Durant l’audience du procès, qui s’est tenu en février dernier, l’homme âgé de 75 ans avait reconnu avoir proféré "une imbécillité" : "J’ai voulu faire rigoler la journaliste et je le regrette. Je présente toutes mes excuses à la communauté noire", avait-il déclaré.

"Le tribunal reconnaît qu’il n’a pas voulu blesser la communauté noire"

"Ce n’est pas parce que M. Guerlain s’ignore comme raciste que nous devons ignorer qu’il est raciste", a rétorqué, à l’issue du verdict, l’avocat de SOS-Racisme. "L’expression 'travailler comme un nègre' vient d’un moment précis de l'Histoire, elle a été créée dans la langue française au moment de l’esclavage. C’est une survivance d’un crime révolu et on ne peut pas dire devant un tribunal : j’ai dit cela sans m’en rendre compte. Dire cette expression est nécessairement une insulte à la mémoire des personnes qui ont souffert dans les fonds de calle. M. Guerlain a la supérieure indifférence de dire : je vous ai blessé sans m’en rendre compte."

Pour autant, Jean-Paul Guerlain n’a pas été condamné pour avoir évoqué le fait de "travailler comme un nègre", expression que le juge estime "datée et désagréable", mais qui ne saurait "constituer une injure dans le contexte litigieux". En revanche, le magistrat a estimé que la deuxième partie de la phrase ("je ne sais pas si les nègres ont toujours tellement travaillé") revenait "à suggérer la fainéantise" d'un "groupe de personnes en raison de leur origine ou de leur race, ce qui est tout à la fois méprisant et outrageant". Le tribunal poursuit : "même s'il n'avait pas la volonté délibérée de blesser la communauté noire, Jean-Paul Guerlain ne pouvait qu'avoir conscience du caractère blessant de ses propos".

Ces commentaires du juge donnent satisfaction à la défense de Jean-Paul Guerlain, représentée par Maître Basile Ader. "Le tribunal reconnaît qu’il n’a pas voulu blesser la communauté noire mais a simplement voulu être drôle", reformule Me Ader. "En somme, le magistrat dit : il n’avait pas le droit d’être drôle avec des propos aussi blessants. Donc il reconnaît l’absence d’intention mais ne lui donne pas droit à la mauvaise plaisanterie."

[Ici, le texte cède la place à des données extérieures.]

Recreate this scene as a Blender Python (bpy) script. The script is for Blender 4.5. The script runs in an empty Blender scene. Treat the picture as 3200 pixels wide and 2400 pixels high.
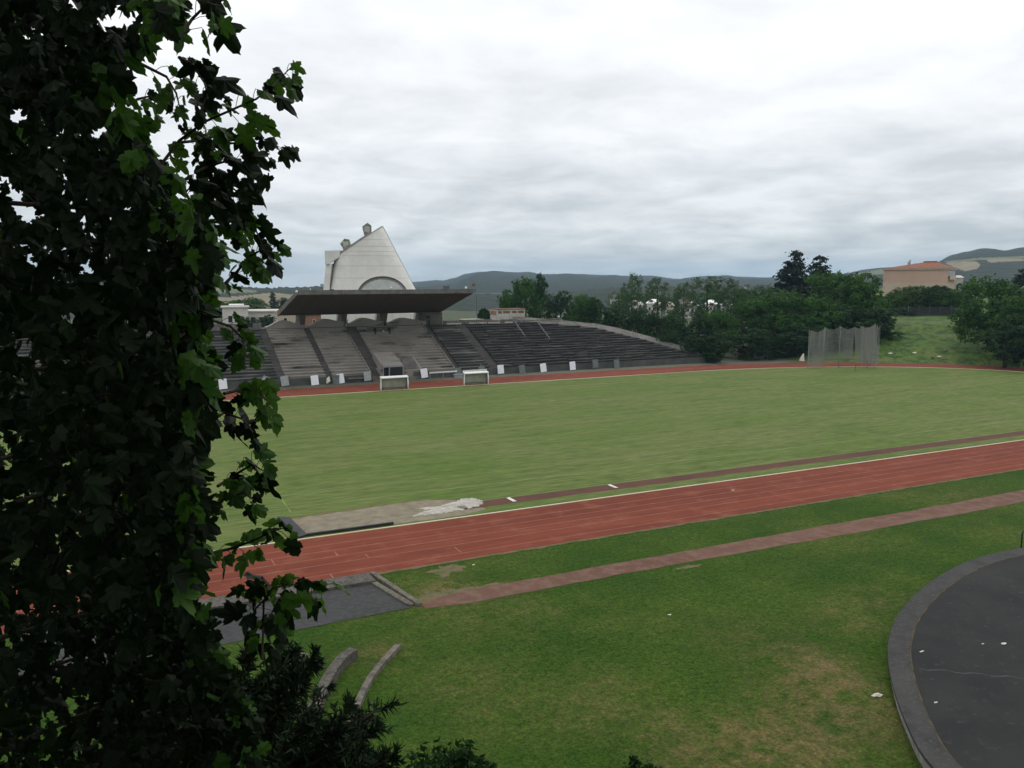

Jean-Paul Guerlain n’est pas tranquille pour autant. Une autre affaire devrait très prochainement être portée devant les tribunaux. Le parfumeur aurait déclaré devant des employés d’Eurostar, le 24 février dernier : "La France est un pays de merde, c’est une boîte de merde et en plus on n'est servi que par des immigrés". En retard pour prendre le train à la Gare du Nord, à Paris, il venait de se voir refuser l’accès aux rames. Jean-Paul Guerlain se serait alors emporté violemment contre les trois agents qui l’aidaient à se déplacer en fauteuil roulant. Deux d’entre eux étaient noirs, le troisième était une femme d’origine asiatique.

SOS-Racisme et le "collectif anti-négrophobie" entendent bien donner suite à cet esclandre. "On connaît un témoin qui participe à nos actions et qui était présent sur les lieux où ces insultes ont été proférées. On rédige le dépôt de plainte et vous entendrez très prochainement parler de cette affaire", promet Franco Lollia, du collectif anti-négrophobie. Cette "brigade" est une émanation de l'Alliance noire citoyenne, mouvement créé il y a 5 ans et qui s'est justement fait connaître en organisant en octobre dernier le boycott des magasins Guerlain des Champs-Elysées et des Galeries Lafayette.